August 16, 2010

Independence Days Update

We participate in Sharon Astyk’s Independence Days Challenge. This is our weekly update.

It was very hot in our region this week, though we did have a little rain here and there to cool us slightly.  The tomatoes are finally deciding to turn red, and I’m glad that they decided to cooperate with me after all of this time.  I have been watching our butternut squash almost daily for signs of fruit.  There are plenty of flowers but I haven’t seen a single fruit yet.  I’m really hoping that they pollinate and produce for us again.  We had such a bounty last year that I even reached a point of not wanting anymore.  Now that we haven’t had any for a while, I’m craving them again.  I’ll keep my fingers crossed that they produce.
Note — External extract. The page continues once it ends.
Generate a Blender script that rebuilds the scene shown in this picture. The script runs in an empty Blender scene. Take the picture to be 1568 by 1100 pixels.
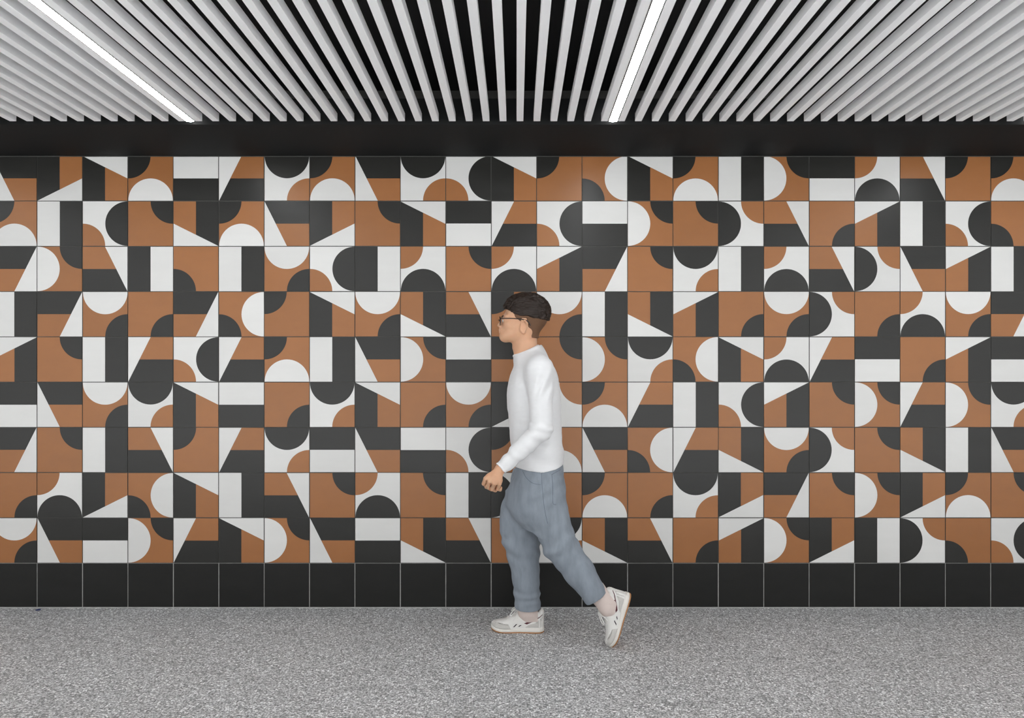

My right forearm has been covered in blisters that look like poison ivy but do not itch like poison ivy since I cut the okra last weekend at the church.  I have never had okra itch that bad, and I’m going to lay off picking the church garden except to pick beans this week.  I guess I learned my lesson and will wear sleeves and gloves next time!

Plant— Nothing planted.  The plants that I put in over the last few weeks are really struggling in the heat.  I doubt I’ll plant anything until towards the end of August. 

Harvest—cucumbers, green beans, tomatoes, green onions, yellow onions, watermelon, okra, bell pepper, basil. 

Preserve—From the church garden, I blanched the green beans that were leftover and needed preserving.  I made okra and tomatoes and froze that dish as well.  I plan on using these this fall and winter to serve at the children’s program on Wednesday nights.  I cheated from my 2 week food challenge and bought corn. I blanched it and froze it for use later in the year.

Waste Not/Reduce Waste—We brought a few more things for the church rummage sale for my father.

Want Not/Prep/Storage— A friend at church passed a bag full of hand-me-downs to our daughter that looked like they were almost brand new.  She was thrilled. 

Building Community Food Systems— A friend phoned me about being a speaker at the local Weston A. Price meeting to do a talk on food preservation like I did for them last year.  I’ll post something about this on my blog if the scheduling works out.  I worked in the church food pantry and plan on purchasing more supplies later today to restock some items.

Eat the Food— Yesterday was the last day of our 2 week eat from the pantry food challenge.  I was really surprised that I felt as deprived as I did, and I think that was mostly related to the garden not producing as well as it has in previous years.  If the same challenge had taken place last year, we would have had more vegetables than we knew what to do with.  It reinforces that I’m going to have to do a lot of planning this winter and do things differently next summer with our crops. 

The second part of my feeling a bit deprived is that I planned the challenge for our family while it was the growing season, and for two weeks I didn’t go to the farmers market.  Granted, I was able to barter a bit and had some veggies given to us, but I really miss it when I’m not able to attend the market on Saturdays.  I love being there, seeing the people, visiting with friends, etc.  I know I could have attended and not bought anything, but I knew I wasn’t disciplined enough to attend the market and not make a purchase. 

It is important that I also clarify here the difference between a thought/feeling of deprivation and actuality.  We had more than enough food every day.  In fact, I’m sure I overate many of the days and need to away from overindulging so much.  On Sunday, we had my dad over for lunch.  We ate our fill and had plenty of leftovers.  We didn’t have as many vegetables from the garden and I didn’t go to the farmers market, but we had more than enough to eat. 

I realize how privileged I am to even be talking about such a challenge—for us, this was a choice, not a have to.  Having an abundance of so much is not something that I take lightly.  I know how lucky I am to have had so many who taught me skills related to food and gardening at an early age.  I know that there are so many in our community who go hungry, don’t have food stored when things get tight, or who don’t have the same amount of time, energy, and know-how related to food production and preparation.   Putting myself in a situation when I reflect on such things with even more empathy gives me more ideas on how to help.  It reinforces for me that I continue to teach others how to garden, preserve foods, and create a stockpile and  that I find ways to reach those who need these skills the most. 

I’m glad we worked our meal planning the way we did these last couple of weeks.  Because I focused the meal plans around items that needed using instead of newly preserved foods, it allowed me to clean a few things out of the freezer and pantry to make room for other things.  It gave me a sense of how things would be if we were required to eat from our food stores for one reason or another.  The challenge also helped us to recoup some of the extra spending from June and July when we were buying and preserving more local fruits and vegetables.   It taught me a lot about myself.  It humbled me and made me much more appreciative of all of the little things we have. 

1 comment:

  1. I feel your pain on the garden production. While mine has given me plenty for meals, it doesn't look like I'm going to see as much as I had hoped for preserving. I'm still thankful for whatever comes my way, though!